### What to work on
Restate each of the lines given below, word for word.

### Recorded data
================

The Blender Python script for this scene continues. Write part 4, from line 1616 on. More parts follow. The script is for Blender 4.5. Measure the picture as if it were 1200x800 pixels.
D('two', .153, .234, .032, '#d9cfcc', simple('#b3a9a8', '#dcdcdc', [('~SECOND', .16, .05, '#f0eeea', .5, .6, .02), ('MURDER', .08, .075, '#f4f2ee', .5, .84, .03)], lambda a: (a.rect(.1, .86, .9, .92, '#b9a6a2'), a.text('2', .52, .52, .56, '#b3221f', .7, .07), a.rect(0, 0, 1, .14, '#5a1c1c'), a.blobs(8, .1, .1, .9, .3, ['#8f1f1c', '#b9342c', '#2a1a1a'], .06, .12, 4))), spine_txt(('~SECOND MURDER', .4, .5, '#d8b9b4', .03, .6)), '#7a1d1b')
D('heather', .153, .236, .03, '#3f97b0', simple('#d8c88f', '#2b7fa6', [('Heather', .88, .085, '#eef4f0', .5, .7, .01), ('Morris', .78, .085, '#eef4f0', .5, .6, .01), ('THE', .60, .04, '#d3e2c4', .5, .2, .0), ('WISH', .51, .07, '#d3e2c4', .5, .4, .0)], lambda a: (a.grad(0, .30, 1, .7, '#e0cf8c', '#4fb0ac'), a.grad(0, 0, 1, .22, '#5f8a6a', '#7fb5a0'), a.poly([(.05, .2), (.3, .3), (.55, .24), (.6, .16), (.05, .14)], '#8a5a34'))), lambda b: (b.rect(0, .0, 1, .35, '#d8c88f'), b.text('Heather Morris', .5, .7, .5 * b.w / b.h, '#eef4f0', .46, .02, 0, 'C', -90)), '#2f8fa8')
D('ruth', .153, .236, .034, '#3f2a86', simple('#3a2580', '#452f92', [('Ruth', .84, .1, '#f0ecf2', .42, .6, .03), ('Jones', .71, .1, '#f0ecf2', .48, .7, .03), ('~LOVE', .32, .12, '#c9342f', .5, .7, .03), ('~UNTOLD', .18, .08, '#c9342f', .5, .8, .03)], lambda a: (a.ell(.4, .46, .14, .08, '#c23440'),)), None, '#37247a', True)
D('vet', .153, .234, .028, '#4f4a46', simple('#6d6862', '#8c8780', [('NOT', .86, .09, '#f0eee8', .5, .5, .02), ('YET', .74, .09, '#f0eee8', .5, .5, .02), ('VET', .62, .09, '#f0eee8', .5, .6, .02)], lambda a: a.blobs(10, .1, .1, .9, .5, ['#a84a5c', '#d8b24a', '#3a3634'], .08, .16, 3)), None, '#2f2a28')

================

### Reply
The Blender Python script for this scene continues. Write part 4, from line 1616 on. More parts follow. The script is for Blender 4.5. Measure the picture as if it were 1200x800 pixels.
D('two', .153, .234, .032, '#d9cfcc', simple('#b3a9a8', '#dcdcdc', [('~SECOND', .16, .05, '#f0eeea', .5, .6, .02), ('MURDER', .08, .075, '#f4f2ee', .5, .84, .03)], lambda a: (a.rect(.1, .86, .9, .92, '#b9a6a2'), a.text('2', .52, .52, .56, '#b3221f', .7, .07), a.rect(0, 0, 1, .14, '#5a1c1c'), a.blobs(8, .1, .1, .9, .3, ['#8f1f1c', '#b9342c', '#2a1a1a'], .06, .12, 4))), spine_txt(('~SECOND MURDER', .4, .5, '#d8b9b4', .03, .6)), '#7a1d1b')
D('heather', .153, .236, .03, '#3f97b0', simple('#d8c88f', '#2b7fa6', [('Heather', .88, .085, '#eef4f0', .5, .7, .01), ('Morris', .78, .085, '#eef4f0', .5, .6, .01), ('THE', .60, .04, '#d3e2c4', .5, .2, .0), ('WISH', .51, .07, '#d3e2c4', .5, .4, .0)], lambda a: (a.grad(0, .30, 1, .7, '#e0cf8c', '#4fb0ac'), a.grad(0, 0, 1, .22, '#5f8a6a', '#7fb5a0'), a.poly([(.05, .2), (.3, .3), (.55, .24), (.6, .16), (.05, .14)], '#8a5a34'))), lambda b: (b.rect(0, .0, 1, .35, '#d8c88f'), b.text('Heather Morris', .5, .7, .5 * b.w / b.h, '#eef4f0', .46, .02, 0, 'C', -90)), '#2f8fa8')
D('ruth', .153, .236, .034, '#3f2a86', simple('#3a2580', '#452f92', [('Ruth', .84, .1, '#f0ecf2', .42, .6, .03), ('Jones', .71, .1, '#f0ecf2', .48, .7, .03), ('~LOVE', .32, .12, '#c9342f', .5, .7, .03), ('~UNTOLD', .18, .08, '#c9342f', .5, .8, .03)], lambda a: (a.ell(.4, .46, .14, .08, '#c23440'),)), None, '#37247a', True)
D('vet', .153, .234, .028, '#4f4a46', simple('#6d6862', '#8c8780', [('NOT', .86, .09, '#f0eee8', .5, .5, .02), ('YET', .74, .09, '#f0eee8', .5, .5, .02), ('VET', .62, .09, '#f0eee8', .5, .6, .02)], lambda a: a.blobs(10, .1, .1, .9, .5, ['#a84a5c', '#d8b24a', '#3a3634'], .08, .16, 3)), None, '#2f2a28')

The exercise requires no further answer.